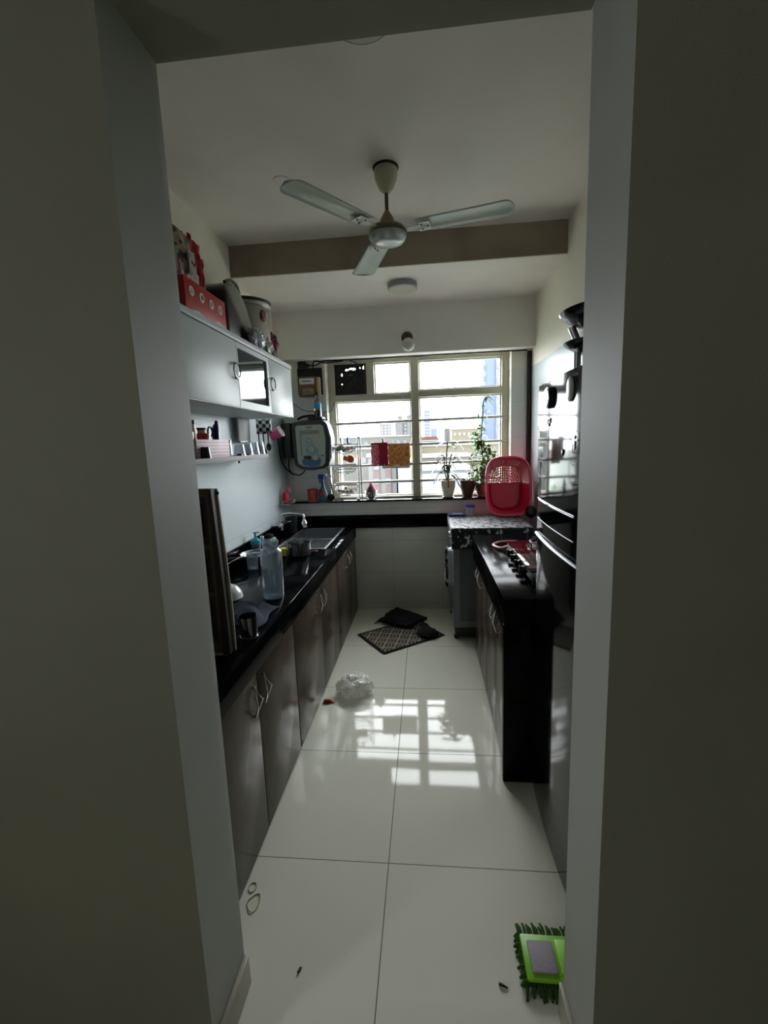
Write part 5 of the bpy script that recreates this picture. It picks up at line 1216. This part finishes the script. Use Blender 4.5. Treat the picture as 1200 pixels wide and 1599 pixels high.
def e_pink(t):
    for x_ in (-5.3, -4.05):
        link('pink_column', MB().box(x_-.28, x_+.28, 47.8, 48, -12, -.1), HZ('pink_paint', 'a88585'), t, smooth=False)
        for k in range(4): link('window', MB().box(x_-.28, x_+.28, 47.7, 47.85, -1.25-1.55*k, -.65-1.55*k), WD, t, smooth=False)
bldg('white building with pink window columns below the napkins', -6.2, -3.2, 48, 8, .1, HZ('near_white', 'a5aaa8'), e_pink)
def e_tarp(t): link('blue_tarpaulin', MB().box(-2.9, -.72, 45.8, 46, -12, -.9), mat('tarp_blue', '38444f', .7, var=.4, vscale=.6), t, smooth=False)
bldg('building wrapped in blue grey sheeting left of the mullion', -2.85, -.8, 46, 8, -.7, HZ('tarp_wall', '8c929c'), e_tarp)
def e_rb(t): link('glazed_front', MB().box(-.45, 4.2, 45.8, 46, -12, -1.7), mat('glaze_grey', '3b454f', .6, var=.4, vscale=.5), t, smooth=False)
bldg('bluish grey low building right of the mullion behind the cream pot', -.45, 4.3, 46, 7, -1.4, HZ('rb_wall', '8f979e'), e_rb)
def e_lr(t):
    facade(t, -.4, 5.6, 60, -2.3, -1.2, 4, 1, .9, .6, WD)
bldg('beige terrace roof behind the long-leaved plant', -.5, 5.8, 60, 8, -.6, HZ('lr_wall', '9b968a'), e_lr)
def tree(x, y, top, r, label):
    t = thing('tree', label, 'tree', (x, y, GZ), 'trees below the window')
    link('trunk', MB().tube([(x, y, GZ), (x+.3, y, GZ+6), (x, y, top-r)], [.5, .4, .25], 8), STEMM, t)
    b = crumple((x, y, top-r), r, (1.1, 1, .9), .45, 2.2, x, 4)
    link('crown', b, mat('hazy_foliage', '3c4a36', .9, var=.4, vscale=.6), t)
tree(-9.8, 37, -2.4, 2.4, 'round green tree low behind the wire stand')
tree(-6.0, 30, -2.6, 1.3, 'green tree right of the wire stand, below the white building')
tree(7.5, 34, -3.2, 2.6, 'green tree low at the right, behind the potted plants')
tree(13, 48, -2.0, 3.4, 'larger green tree beyond the right end of the window')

-*-*-

EXERCISE GOAL: Reproduce the full material exactly, excluding the pictures.

TASK RESPONSE:
Write part 5 of the bpy script that recreates this picture. It picks up at line 1216. This part finishes the script. Use Blender 4.5. Treat the picture as 1200 pixels wide and 1599 pixels high.
def e_pink(t):
    for x_ in (-5.3, -4.05):
        link('pink_column', MB().box(x_-.28, x_+.28, 47.8, 48, -12, -.1), HZ('pink_paint', 'a88585'), t, smooth=False)
        for k in range(4): link('window', MB().box(x_-.28, x_+.28, 47.7, 47.85, -1.25-1.55*k, -.65-1.55*k), WD, t, smooth=False)
bldg('white building with pink window columns below the napkins', -6.2, -3.2, 48, 8, .1, HZ('near_white', 'a5aaa8'), e_pink)
def e_tarp(t): link('blue_tarpaulin', MB().box(-2.9, -.72, 45.8, 46, -12, -.9), mat('tarp_blue', '38444f', .7, var=.4, vscale=.6), t, smooth=False)
bldg('building wrapped in blue grey sheeting left of the mullion', -2.85, -.8, 46, 8, -.7, HZ('tarp_wall', '8c929c'), e_tarp)
def e_rb(t): link('glazed_front', MB().box(-.45, 4.2, 45.8, 46, -12, -1.7), mat('glaze_grey', '3b454f', .6, var=.4, vscale=.5), t, smooth=False)
bldg('bluish grey low building right of the mullion behind the cream pot', -.45, 4.3, 46, 7, -1.4, HZ('rb_wall', '8f979e'), e_rb)
def e_lr(t):
    facade(t, -.4, 5.6, 60, -2.3, -1.2, 4, 1, .9, .6, WD)
bldg('beige terrace roof behind the long-leaved plant', -.5, 5.8, 60, 8, -.6, HZ('lr_wall', '9b968a'), e_lr)
def tree(x, y, top, r, label):
    t = thing('tree', label, 'tree', (x, y, GZ), 'trees below the window')
    link('trunk', MB().tube([(x, y, GZ), (x+.3, y, GZ+6), (x, y, top-r)], [.5, .4, .25], 8), STEMM, t)
    b = crumple((x, y, top-r), r, (1.1, 1, .9), .45, 2.2, x, 4)
    link('crown', b, mat('hazy_foliage', '3c4a36', .9, var=.4, vscale=.6), t)
tree(-9.8, 37, -2.4, 2.4, 'round green tree low behind the wire stand')
tree(-6.0, 30, -2.6, 1.3, 'green tree right of the wire stand, below the white building')
tree(7.5, 34, -3.2, 2.6, 'green tree low at the right, behind the potted plants')
tree(13, 48, -2.0, 3.4, 'larger green tree beyond the right end of the window')